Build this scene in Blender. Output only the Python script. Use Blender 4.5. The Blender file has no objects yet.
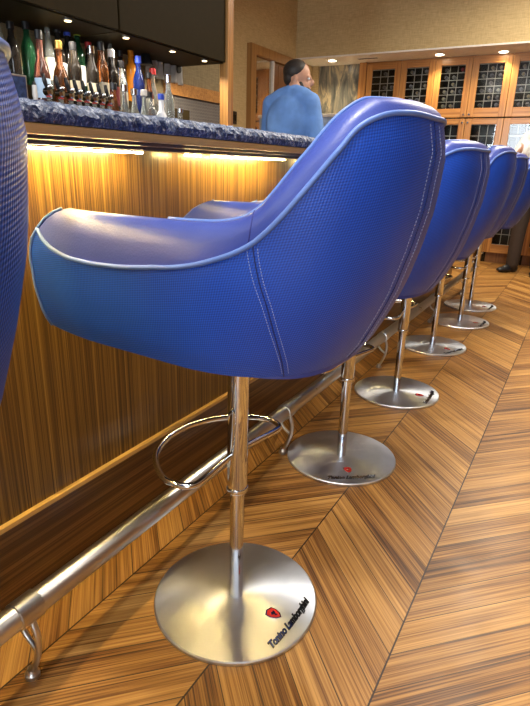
import bpy, bmesh, math, random
import numpy as np
from mathutils import Vector, Matrix
random.seed(4)
SC = bpy.context.scene
COL = SC.collection
R = math.radians

# ------------------------------------------------------------------ camera
cam_d = bpy.data.cameras.new('camera'); cam = bpy.data.objects.new('camera', cam_d); COL.objects.link(cam)
SC.camera = cam
PIT, ROL, YAW, H = 0.33004, 0.02846, 0.51143, 1.0719
cy, sy, cp, sp = math.cos(YAW), math.sin(YAW), math.cos(PIT), math.sin(PIT)
Fv = Vector((-sy*cp, cy*cp, -sp)); Rv = Vector((cy, sy, 0)); Uv = Rv.cross(Fv)
R2 = math.cos(ROL)*Rv + math.sin(ROL)*Uv; U2 = -math.sin(ROL)*Rv + math.cos(ROL)*Uv
m3 = Matrix((R2, U2, -Fv)).transposed()
cam.matrix_world = Matrix.Translation((0, 0, H)) @ m3.to_4x4()
cam_d.sensor_fit = 'VERTICAL'; cam_d.sensor_height = 36; cam_d.lens = 545.67/706*36
cam_d.clip_start = .02; cam_d.clip_end = 60

# ------------------------------------------------------------------ world, exposure, lights
w = bpy.data.worlds.new('world'); SC.world = w; w.use_nodes = True
w.node_tree.nodes['Background'].inputs[0].default_value = (1.0, .93, .85, 1)
w.node_tree.nodes['Background'].inputs[1].default_value = 0.3
SC.view_settings.view_transform = 'Standard'; SC.view_settings.look = 'None'
SC.view_settings.exposure = 0.22; SC.view_settings.gamma = 1.0
SC.view_settings.use_curve_mapping = False

def area(name, loc, rot, size, power, col=(1, .9, .78), sy_=None, spread=180):
    l = bpy.data.lights.new(name, 'AREA'); l.energy = power; l.color = col
    l.size = size; l.spread = R(spread)
    if sy_: l.shape = 'RECTANGLE'; l.size_y = sy_
    o = bpy.data.objects.new(name, l); COL.objects.link(o); o.location = loc
    o.rotation_euler = rot
    return o
def aim(o, p):
    o.rotation_euler = (Vector(p)-o.location).to_track_quat('-Z', 'Y').to_euler()
# daylight through the window behind the camera
dl = area('window_daylight', (-2.35, -2.56, 1.75), (R(90), 0, 0), 1.9, 150, (.84, .92, 1.0), 1.5)
area('window_daylight', (1.05, -2.56, 1.6), (R(90), 0, 0), 1.3, 62, (.82, .91, 1.0), 1.9)
# ceiling wash: added fill that brightens the room, no panel lamps there
area('ceiling_fill_light', (-.6, .6, 3.02), (0, 0, 0), .5, 38, (1, .95, .88), 3.2, 150)
area('ceiling_fill_light', (-.4, 5.0, 3.02), (0, 0, 0), .9, 110, (1, .90, .74), 2.6, 170)
def spot(loc, power, ang=70, blend=.6, rad=.04, col=(1, .86, .66), target=None, name='downlight_beam'):
    l = bpy.data.lights.new(name, 'SPOT'); l.energy = power; l.color = col
    l.spot_size = R(ang); l.spot_blend = blend; l.shadow_soft_size = rad
    o = bpy.data.objects.new(name, l); COL.objects.link(o); o.location = loc
    if target: aim(o, target)
    return o
for i, yy in enumerate((-.6, .8, 2.2, 3.6, 5.0)):
    spot((-.62, yy, 2.98), 75, 75, .8, .05, (1, .93, .82))
for yy in (0.2, 2.4, 4.6):
    spot((.9, yy, 2.98), 70, 80, .9, .06, (1, .90, .74))

# ------------------------------------------------------------------ material helpers
def mat(name):
    m = bpy.data.materials.new(name); m.use_nodes = True
    nt = m.node_tree; return m, nt, nt.nodes['Principled BSDF']
def N(nt, t, **kw):
    n = nt.nodes.new(t)
    for k, v in kw.items(): setattr(n, k, v)
    return n
def L(nt, a, b): nt.links.new(a, b)
def MT(nt, op, a, b=None, c=None):
    n = N(nt, 'ShaderNodeMath', operation=op)
    for i, v in enumerate((a, b, c)):
        if v is None: continue
        if isinstance(v, (int, float)): n.inputs[i].default_value = v
        else: L(nt, v, n.inputs[i])
    return n.outputs[0]
def ramp(nt, fac, stops, interp='LINEAR'):
    n = N(nt, 'ShaderNodeValToRGB'); n.color_ramp.interpolation = interp
    els = n.color_ramp.elements
    while len(els) < len(stops): els.new(.5)
    for e, (p, c) in zip(els, stops): e.position = p; e.color = (*c, 1) if len(c) == 3 else c
    L(nt, fac, n.inputs[0]); return n.outputs[0]
def simple(name, col, rough=.5, metal=0., spec=.5, emis=None, es=0, trans=0, ior=1.45, var=.06, vs=30, coat=0):
    m, nt, b = mat(name)
    b.inputs['Roughness'].default_value = rough; b.inputs['Metallic'].default_value = metal
    b.inputs['Specular IOR Level'].default_value = spec
    b.inputs['Transmission Weight'].default_value = trans; b.inputs['IOR'].default_value = ior
    b.inputs['Coat Weight'].default_value = coat
    tc = N(nt, 'ShaderNodeTexCoord'); no = N(nt, 'ShaderNodeTexNoise'); no.inputs['Scale'].default_value = vs
    no.inputs['Detail'].default_value = 3
    L(nt, tc.outputs['Object'], no.inputs['Vector'])
    lo = tuple(max(0, c*(1-var)) for c in col); hi = tuple(min(1, c*(1+var)) for c in col)
    L(nt, ramp(nt, no.outputs['Fac'], [(.3, lo), (.7, hi)]), b.inputs['Base Color'])
    if emis: b.inputs['Emission Color'].default_value = (*emis, 1); b.inputs['Emission Strength'].default_value = es
    return m
def bump(nt, b, h, strength=.3, dist=.002):
    n = N(nt, 'ShaderNodeBump'); n.inputs['Strength'].default_value = strength; n.inputs['Distance'].default_value = dist
    L(nt, h, n.inputs['Height']); L(nt, n.outputs[0], b.inputs['Normal'])
def grain_vec(nt, axis, fine, low, src=None):
    tc = N(nt, 'ShaderNodeTexCoord'); mp = N(nt, 'ShaderNodeMapping')
    s = [fine, fine, fine]; s['XYZ'.index(axis)] = low
    mp.inputs['Scale'].default_value = s
    L(nt, src or tc.outputs['Object'], mp.inputs['Vector']); return mp.outputs[0]
def wood(name, axis, stops, fine=160, low=2.5, rough=.35, coat=.0, fine2=40):
    m, nt, b = mat(name)
    a = N(nt, 'ShaderNodeTexNoise'); a.inputs['Scale'].default_value = 1; a.inputs['Detail'].default_value = 4; a.inputs['Roughness'].default_value = .65
    L(nt, grain_vec(nt, axis, fine, low), a.inputs['Vector'])
    c = N(nt, 'ShaderNodeTexNoise'); c.inputs['Scale'].default_value = 1; c.inputs['Detail'].default_value = 2
    L(nt, grain_vec(nt, axis, fine2, low*.4), c.inputs['Vector'])
    f = MT(nt, 'ADD', MT(nt, 'MULTIPLY', a.outputs['Fac'], .62), MT(nt, 'MULTIPLY', c.outputs['Fac'], .38))
    L(nt, ramp(nt, f, stops), b.inputs['Base Color'])
    b.inputs['Roughness'].default_value = rough; b.inputs['Coat Weight'].default_value = coat
    b.inputs['Coat Roughness'].default_value = .15
    bump(nt, b, f, .12, .001)
    return m

# veneers
M = {}
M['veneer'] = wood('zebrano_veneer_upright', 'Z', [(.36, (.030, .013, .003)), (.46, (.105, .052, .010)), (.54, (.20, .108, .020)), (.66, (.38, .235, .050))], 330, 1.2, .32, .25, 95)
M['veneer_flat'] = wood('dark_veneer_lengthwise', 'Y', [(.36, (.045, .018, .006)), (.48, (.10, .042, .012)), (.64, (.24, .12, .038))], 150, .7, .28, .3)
M['trim'] = wood('golden_oak_trim', 'Y', [(.35, (.50, .29, .08)), (.65, (.78, .50, .17))], 90, 1.5, .35)
M['cabinet'] = wood('warm_cabinet_wood', 'Z', [(.36, (.28, .11, .026)), (.5, (.46, .20, .048)), (.66, (.62, .31, .09))], 110, 1.5, .35, .2)
M['cabinet_h'] = wood('warm_cabinet_wood_across', 'X', [(.36, (.28, .11, .026)), (.5, (.46, .20, .048)), (.66, (.62, .31, .09))], 110, 1.5, .35, .2)
M['doorwood'] = wood('brown_door_wood', 'Z', [(.36, (.16, .06, .018)), (.64, (.30, .13, .04))], 90, 1.5, .4)
M['framewood'] = wood('frame_wood', 'Z', [(.36, (.26, .12, .03)), (.64, (.42, .21, .06))], 90, 1.5, .4)
M['soffitwood'] = wood('grey_brown_soffit', 'Y', [(.36, (.07, .05, .03)), (.64, (.16, .115, .07))], 90, 1, .4)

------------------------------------

Only the lines from the one holding "1.2, .32, .25, 95)" through the end of the listing should be given again, exactly and with both ends included.

M['veneer'] = wood('zebrano_veneer_upright', 'Z', [(.36, (.030, .013, .003)), (.46, (.105, .052, .010)), (.54, (.20, .108, .020)), (.66, (.38, .235, .050))], 330, 1.2, .32, .25, 95)
M['veneer_flat'] = wood('dark_veneer_lengthwise', 'Y', [(.36, (.045, .018, .006)), (.48, (.10, .042, .012)), (.64, (.24, .12, .038))], 150, .7, .28, .3)
M['trim'] = wood('golden_oak_trim', 'Y', [(.35, (.50, .29, .08)), (.65, (.78, .50, .17))], 90, 1.5, .35)
M['cabinet'] = wood('warm_cabinet_wood', 'Z', [(.36, (.28, .11, .026)), (.5, (.46, .20, .048)), (.66, (.62, .31, .09))], 110, 1.5, .35, .2)
M['cabinet_h'] = wood('warm_cabinet_wood_across', 'X', [(.36, (.28, .11, .026)), (.5, (.46, .20, .048)), (.66, (.62, .31, .09))], 110, 1.5, .35, .2)
M['doorwood'] = wood('brown_door_wood', 'Z', [(.36, (.16, .06, .018)), (.64, (.30, .13, .04))], 90, 1.5, .4)
M['framewood'] = wood('frame_wood', 'Z', [(.36, (.26, .12, .03)), (.64, (.42, .21, .06))], 90, 1.5, .4)
M['soffitwood'] = wood('grey_brown_soffit', 'Y', [(.36, (.07, .05, .03)), (.64, (.16, .115, .07))], 90, 1, .4)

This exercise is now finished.